Entries with scene source code
====================
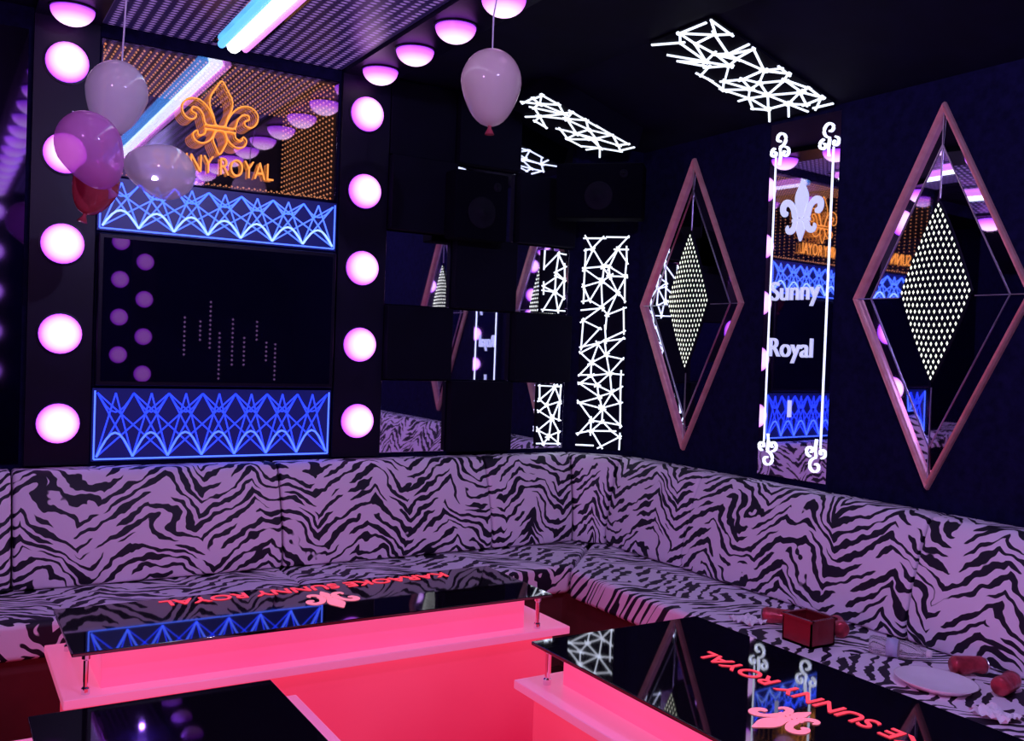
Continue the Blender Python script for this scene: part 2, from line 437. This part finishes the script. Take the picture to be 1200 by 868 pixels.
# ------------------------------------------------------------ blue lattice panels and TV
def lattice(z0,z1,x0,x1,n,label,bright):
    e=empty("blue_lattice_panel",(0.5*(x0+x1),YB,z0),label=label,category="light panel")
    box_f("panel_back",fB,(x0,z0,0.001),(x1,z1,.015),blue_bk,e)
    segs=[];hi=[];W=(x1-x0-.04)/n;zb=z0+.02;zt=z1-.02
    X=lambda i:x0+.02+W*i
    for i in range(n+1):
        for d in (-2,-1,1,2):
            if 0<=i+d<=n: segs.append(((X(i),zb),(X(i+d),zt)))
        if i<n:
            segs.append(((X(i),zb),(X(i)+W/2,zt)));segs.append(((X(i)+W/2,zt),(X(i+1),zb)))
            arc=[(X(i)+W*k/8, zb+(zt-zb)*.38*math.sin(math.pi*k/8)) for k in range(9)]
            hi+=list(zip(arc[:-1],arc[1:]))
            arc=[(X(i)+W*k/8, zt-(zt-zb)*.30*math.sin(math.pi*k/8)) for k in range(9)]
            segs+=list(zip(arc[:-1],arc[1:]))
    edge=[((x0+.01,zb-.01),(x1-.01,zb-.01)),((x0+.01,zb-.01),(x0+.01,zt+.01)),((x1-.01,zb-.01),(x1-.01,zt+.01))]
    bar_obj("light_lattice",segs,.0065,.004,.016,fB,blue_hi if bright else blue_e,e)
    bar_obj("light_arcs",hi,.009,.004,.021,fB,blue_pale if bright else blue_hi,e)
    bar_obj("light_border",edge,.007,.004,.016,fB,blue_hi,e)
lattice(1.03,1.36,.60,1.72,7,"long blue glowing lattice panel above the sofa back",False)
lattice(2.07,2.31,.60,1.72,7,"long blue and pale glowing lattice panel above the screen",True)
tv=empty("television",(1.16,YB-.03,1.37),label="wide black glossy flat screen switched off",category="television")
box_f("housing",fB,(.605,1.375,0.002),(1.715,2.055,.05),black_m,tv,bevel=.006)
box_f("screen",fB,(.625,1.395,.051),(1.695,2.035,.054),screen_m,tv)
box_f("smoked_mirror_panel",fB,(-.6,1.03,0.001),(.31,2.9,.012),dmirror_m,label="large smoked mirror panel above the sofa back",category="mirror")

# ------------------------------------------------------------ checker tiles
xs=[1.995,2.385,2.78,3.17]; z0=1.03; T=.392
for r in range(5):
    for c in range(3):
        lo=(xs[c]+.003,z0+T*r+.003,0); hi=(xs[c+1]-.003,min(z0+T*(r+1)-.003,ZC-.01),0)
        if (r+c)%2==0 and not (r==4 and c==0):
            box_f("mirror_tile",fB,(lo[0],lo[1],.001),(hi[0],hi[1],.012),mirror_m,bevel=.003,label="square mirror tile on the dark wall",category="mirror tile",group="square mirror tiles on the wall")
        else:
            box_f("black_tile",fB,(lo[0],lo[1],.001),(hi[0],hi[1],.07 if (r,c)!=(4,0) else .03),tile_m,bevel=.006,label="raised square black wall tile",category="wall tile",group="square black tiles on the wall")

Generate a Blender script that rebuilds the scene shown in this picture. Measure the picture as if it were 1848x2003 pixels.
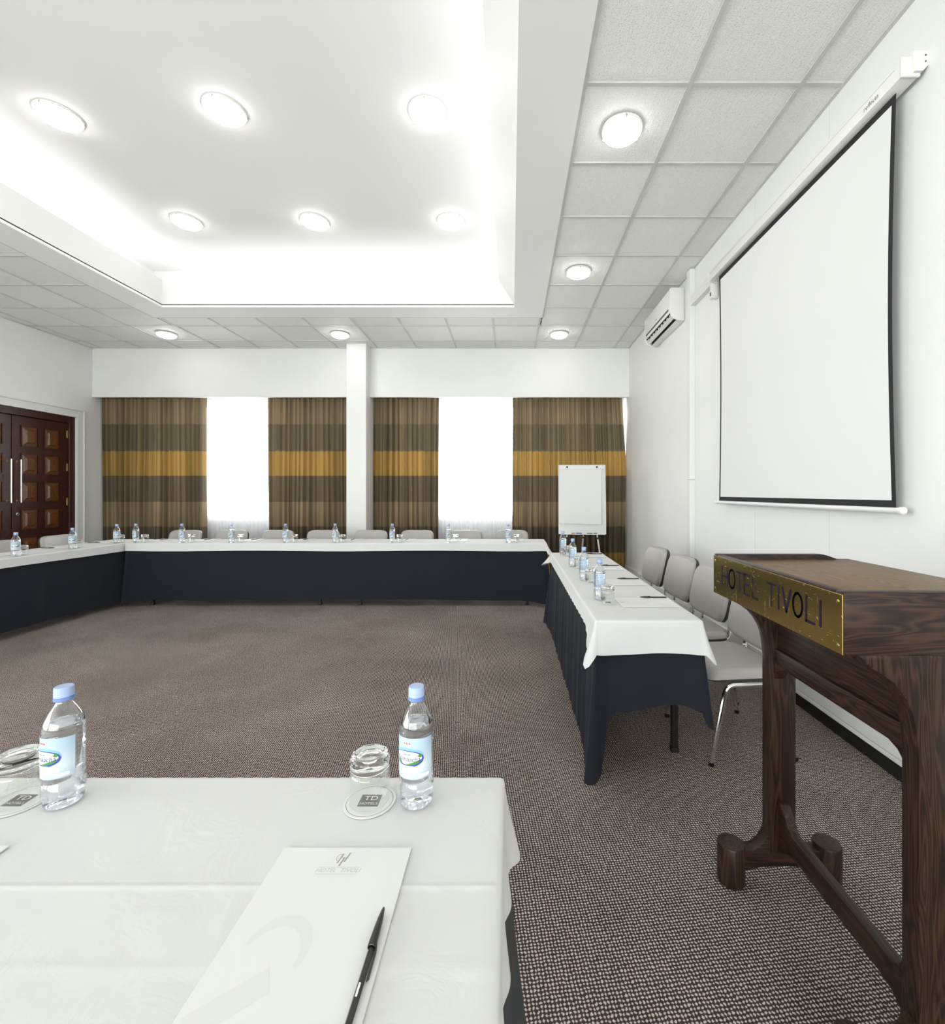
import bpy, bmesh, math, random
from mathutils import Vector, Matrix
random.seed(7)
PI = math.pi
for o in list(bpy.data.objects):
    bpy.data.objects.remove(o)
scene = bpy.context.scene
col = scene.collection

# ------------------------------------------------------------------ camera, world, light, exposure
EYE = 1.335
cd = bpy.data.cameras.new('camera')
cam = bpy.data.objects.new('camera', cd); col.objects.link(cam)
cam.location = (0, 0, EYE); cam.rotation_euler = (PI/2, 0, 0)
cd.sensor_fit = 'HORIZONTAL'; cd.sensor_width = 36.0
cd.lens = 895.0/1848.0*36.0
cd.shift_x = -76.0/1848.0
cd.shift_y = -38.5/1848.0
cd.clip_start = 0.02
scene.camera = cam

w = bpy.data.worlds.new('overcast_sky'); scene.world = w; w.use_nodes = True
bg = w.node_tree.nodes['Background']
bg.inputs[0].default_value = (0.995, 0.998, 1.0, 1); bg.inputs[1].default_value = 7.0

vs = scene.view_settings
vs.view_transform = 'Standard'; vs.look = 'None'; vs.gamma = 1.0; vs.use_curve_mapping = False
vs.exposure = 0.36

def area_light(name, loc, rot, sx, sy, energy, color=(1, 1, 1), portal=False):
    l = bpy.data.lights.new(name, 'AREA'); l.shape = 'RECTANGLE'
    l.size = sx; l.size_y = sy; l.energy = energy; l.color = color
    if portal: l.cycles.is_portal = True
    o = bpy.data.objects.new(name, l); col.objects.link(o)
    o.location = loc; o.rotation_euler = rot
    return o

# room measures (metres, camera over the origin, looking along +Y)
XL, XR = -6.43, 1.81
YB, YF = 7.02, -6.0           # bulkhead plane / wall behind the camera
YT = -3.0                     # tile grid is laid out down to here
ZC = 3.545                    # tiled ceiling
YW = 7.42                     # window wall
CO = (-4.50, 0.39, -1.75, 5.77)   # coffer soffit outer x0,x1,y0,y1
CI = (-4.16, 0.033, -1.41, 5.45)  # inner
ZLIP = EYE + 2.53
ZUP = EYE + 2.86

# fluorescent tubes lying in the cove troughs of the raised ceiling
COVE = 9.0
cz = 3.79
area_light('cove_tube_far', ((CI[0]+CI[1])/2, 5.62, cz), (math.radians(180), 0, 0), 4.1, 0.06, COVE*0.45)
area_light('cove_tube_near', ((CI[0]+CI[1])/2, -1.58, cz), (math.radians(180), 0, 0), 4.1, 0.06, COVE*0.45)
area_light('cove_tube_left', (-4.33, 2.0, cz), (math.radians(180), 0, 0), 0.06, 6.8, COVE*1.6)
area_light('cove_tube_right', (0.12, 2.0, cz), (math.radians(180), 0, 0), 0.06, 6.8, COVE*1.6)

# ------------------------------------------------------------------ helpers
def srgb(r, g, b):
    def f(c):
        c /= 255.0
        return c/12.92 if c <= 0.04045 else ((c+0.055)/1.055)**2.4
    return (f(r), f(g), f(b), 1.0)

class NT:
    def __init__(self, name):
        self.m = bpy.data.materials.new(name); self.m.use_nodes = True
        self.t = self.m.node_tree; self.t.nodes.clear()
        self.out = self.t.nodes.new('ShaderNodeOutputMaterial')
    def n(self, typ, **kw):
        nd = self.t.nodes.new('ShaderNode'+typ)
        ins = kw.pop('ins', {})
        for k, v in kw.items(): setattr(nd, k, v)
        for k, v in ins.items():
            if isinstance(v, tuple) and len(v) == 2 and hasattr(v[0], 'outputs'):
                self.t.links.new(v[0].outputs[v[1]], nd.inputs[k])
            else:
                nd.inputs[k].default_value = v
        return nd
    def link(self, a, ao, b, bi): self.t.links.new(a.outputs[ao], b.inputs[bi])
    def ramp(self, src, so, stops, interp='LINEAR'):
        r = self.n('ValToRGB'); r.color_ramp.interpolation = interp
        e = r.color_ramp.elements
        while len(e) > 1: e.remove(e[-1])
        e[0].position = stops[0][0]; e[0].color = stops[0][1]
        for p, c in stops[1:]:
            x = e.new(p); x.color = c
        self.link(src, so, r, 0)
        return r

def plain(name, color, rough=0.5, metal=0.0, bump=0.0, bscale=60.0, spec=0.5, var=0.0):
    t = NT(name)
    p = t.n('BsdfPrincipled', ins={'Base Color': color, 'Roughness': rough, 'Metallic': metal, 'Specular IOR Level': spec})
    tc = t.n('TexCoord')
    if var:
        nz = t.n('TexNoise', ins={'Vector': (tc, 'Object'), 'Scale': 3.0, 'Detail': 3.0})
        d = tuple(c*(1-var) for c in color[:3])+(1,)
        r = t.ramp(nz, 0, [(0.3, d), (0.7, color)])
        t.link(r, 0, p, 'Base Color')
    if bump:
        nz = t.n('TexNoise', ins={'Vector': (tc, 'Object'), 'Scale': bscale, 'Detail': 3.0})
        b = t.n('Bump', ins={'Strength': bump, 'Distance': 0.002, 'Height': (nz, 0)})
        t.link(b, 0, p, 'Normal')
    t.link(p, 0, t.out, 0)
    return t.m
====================
§ **TO BE DONE**
Find each line that has the word "this", then copy it out.

§ **RESPONSE TO THE TASK**
Continue the Blender Python script for this scene: part 2, from line 437. This part finishes the script. Take the picture to be 1200 by 868 pixels.
Generate a Blender script that rebuilds the scene shown in this picture. Measure the picture as if it were 1848x2003 pixels.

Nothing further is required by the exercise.